Thanks for the film fren.
test
>hurr let's pick a bunch of names that are as ambiguous as fricking possible so searching for anything related to it turns into an absolute pain
why are code monkeys like this?
why lisp when prolog exists?
Another way to do it would be to straight up generate a new binary image, overwrite all the code in the text section of the process in memory with it and modify the instruction pointer to point to the equivalent instruction in the modified version of the code.
Another big problem when doing this live is that you need to ensure that all push and pop instructions remain equal. Adding a new variable anywhere in the code for the stack call will break everything because it may add a new pop at the beginning of the function, but the code is stopped in the middle of the funciton, but the modified code has one more pop than the original code had pushes, so when you return it will try to do one more pop than it did pushes and the stack will break. This is a really hard problem and I don't know how you would solve it. Maybe just not allowing the modification of functions that are part of the call stack.
It's not like you can map the modified variables to the stack because the meaning of the data on the stack might be different depending on what path the program took. How does a debugger build a call stack anyway? I'm not sure.
Related talk https://invidious.snopyta.org/watch?v=LwicN2u6Dro
Good luck to drew. Big undertaking and most OSs get no user base.
Drew is a lolcow
Thanks for marking for me the only posts that matter in this shitty thread.
(You)
https://urbit.org/docs/arvo/overview
Does it run baremetal yet?
How do you learn Hoon?
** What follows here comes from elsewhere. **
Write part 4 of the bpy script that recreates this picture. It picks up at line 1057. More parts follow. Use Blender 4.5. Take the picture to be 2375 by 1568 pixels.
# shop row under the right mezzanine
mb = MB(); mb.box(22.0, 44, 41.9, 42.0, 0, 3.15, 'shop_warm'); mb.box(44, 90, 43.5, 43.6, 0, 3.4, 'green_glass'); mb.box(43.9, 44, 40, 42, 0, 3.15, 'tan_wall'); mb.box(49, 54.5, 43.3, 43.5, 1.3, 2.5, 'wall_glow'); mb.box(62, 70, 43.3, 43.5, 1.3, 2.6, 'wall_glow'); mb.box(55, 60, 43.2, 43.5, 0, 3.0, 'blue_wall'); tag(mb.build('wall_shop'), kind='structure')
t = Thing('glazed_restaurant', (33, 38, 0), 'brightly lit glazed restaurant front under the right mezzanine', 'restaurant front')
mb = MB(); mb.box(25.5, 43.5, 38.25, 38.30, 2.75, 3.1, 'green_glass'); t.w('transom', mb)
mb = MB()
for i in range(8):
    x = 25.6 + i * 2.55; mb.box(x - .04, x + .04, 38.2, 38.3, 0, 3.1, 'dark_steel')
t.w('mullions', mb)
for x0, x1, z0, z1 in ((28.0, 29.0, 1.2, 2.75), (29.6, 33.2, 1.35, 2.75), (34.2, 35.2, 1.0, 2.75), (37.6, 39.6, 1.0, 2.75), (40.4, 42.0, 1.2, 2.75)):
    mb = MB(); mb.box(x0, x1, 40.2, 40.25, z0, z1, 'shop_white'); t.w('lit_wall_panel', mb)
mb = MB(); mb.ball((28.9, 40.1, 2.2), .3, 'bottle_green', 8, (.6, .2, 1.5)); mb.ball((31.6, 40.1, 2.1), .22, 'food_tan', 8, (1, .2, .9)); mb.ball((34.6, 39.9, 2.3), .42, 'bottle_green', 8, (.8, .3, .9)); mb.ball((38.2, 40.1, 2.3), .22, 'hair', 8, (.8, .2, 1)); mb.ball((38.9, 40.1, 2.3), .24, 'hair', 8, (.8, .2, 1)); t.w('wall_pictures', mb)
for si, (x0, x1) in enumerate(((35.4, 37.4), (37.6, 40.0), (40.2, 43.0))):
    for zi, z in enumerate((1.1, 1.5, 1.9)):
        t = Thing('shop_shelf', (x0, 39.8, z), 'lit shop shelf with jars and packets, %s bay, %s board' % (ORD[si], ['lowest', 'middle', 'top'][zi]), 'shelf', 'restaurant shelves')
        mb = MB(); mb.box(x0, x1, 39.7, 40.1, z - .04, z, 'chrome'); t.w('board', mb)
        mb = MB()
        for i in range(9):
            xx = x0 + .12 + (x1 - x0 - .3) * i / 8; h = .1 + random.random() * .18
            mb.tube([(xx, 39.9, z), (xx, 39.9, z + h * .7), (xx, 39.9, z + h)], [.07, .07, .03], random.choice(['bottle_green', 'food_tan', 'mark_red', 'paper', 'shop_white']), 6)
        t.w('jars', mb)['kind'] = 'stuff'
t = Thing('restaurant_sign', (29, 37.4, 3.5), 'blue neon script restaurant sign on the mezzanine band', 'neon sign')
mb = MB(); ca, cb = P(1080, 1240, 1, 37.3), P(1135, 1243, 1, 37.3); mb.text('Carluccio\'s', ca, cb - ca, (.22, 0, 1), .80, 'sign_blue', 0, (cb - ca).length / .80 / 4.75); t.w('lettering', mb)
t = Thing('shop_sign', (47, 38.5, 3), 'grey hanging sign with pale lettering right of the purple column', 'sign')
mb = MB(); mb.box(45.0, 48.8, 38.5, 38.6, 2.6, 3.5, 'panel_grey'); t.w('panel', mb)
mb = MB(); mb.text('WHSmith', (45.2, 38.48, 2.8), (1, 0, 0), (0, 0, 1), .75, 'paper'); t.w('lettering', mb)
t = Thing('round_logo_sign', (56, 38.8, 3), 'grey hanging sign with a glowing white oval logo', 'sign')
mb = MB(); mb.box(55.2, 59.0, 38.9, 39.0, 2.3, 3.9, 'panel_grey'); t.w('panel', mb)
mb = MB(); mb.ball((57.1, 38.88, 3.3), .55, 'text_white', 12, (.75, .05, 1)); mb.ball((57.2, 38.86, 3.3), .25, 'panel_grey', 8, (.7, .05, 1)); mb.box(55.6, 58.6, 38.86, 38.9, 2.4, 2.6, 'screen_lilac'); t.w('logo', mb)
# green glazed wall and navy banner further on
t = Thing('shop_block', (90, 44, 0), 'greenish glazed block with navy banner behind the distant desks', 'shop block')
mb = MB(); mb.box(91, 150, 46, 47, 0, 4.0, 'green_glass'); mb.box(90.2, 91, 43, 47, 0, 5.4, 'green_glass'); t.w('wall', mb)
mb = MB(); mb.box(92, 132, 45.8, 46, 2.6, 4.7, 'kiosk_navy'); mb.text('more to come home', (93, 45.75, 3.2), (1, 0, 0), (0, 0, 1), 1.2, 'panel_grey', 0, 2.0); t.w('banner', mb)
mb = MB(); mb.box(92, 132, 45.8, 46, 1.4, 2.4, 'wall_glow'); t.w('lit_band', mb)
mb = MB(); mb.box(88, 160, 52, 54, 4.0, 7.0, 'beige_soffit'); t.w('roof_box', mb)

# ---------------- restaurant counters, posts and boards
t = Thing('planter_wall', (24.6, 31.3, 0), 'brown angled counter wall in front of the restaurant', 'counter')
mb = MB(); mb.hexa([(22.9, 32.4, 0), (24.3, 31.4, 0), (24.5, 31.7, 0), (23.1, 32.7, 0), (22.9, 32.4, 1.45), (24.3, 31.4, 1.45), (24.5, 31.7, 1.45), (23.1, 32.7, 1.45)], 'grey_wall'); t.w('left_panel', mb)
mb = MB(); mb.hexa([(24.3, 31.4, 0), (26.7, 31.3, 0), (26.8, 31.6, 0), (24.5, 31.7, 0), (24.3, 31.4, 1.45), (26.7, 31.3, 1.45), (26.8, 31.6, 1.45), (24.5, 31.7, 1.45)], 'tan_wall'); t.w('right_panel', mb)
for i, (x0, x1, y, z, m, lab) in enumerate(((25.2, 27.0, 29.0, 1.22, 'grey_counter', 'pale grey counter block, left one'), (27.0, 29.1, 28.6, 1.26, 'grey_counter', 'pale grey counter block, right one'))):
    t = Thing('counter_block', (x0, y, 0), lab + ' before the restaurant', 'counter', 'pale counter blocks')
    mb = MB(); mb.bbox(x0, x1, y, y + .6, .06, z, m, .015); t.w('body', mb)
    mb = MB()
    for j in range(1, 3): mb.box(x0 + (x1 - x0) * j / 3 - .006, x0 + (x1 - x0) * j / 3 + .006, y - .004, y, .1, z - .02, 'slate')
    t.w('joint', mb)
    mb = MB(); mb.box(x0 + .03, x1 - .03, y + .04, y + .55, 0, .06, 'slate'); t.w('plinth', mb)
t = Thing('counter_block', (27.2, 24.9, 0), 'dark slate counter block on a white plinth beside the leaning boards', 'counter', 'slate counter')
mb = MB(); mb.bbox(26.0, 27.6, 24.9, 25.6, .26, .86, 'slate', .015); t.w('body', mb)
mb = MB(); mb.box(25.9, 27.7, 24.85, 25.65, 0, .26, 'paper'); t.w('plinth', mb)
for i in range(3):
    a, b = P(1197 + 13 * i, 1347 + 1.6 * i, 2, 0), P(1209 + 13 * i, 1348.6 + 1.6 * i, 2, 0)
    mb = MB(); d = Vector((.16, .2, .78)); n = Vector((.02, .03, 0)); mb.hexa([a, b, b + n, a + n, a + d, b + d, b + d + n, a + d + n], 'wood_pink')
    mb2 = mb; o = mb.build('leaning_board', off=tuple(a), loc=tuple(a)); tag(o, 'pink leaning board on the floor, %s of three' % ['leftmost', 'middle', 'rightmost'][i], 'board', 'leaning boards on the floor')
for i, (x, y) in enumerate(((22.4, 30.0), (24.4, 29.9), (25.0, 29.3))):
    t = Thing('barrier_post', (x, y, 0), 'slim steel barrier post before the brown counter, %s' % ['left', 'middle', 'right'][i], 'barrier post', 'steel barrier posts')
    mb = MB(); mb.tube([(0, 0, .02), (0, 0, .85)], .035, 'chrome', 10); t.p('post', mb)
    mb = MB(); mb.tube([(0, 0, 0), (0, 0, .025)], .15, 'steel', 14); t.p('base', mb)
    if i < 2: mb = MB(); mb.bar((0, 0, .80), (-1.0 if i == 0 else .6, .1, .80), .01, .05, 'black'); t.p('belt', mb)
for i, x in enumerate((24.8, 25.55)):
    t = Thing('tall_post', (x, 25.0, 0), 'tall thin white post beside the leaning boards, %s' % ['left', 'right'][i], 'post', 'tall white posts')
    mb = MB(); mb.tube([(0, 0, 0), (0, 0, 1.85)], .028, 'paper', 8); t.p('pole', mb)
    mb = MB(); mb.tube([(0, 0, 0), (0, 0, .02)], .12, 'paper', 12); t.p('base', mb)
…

Every time I want to get into some tutorial I got lost in the writings and it feels like a fever dream.
https://hooniversity.org/
lol these troons really need to get a life/job.
Absolutely megabased!
I am an SBC enthusiast.
I don't have $20k to spend on equipment I don't know how to use.
coom
>Anybody else excited for slight variation on Unix using a slight variation on C
No.
The really sad and hilarious thing is that this might have actually be a fun project idea if it wasn't being done in his memelang.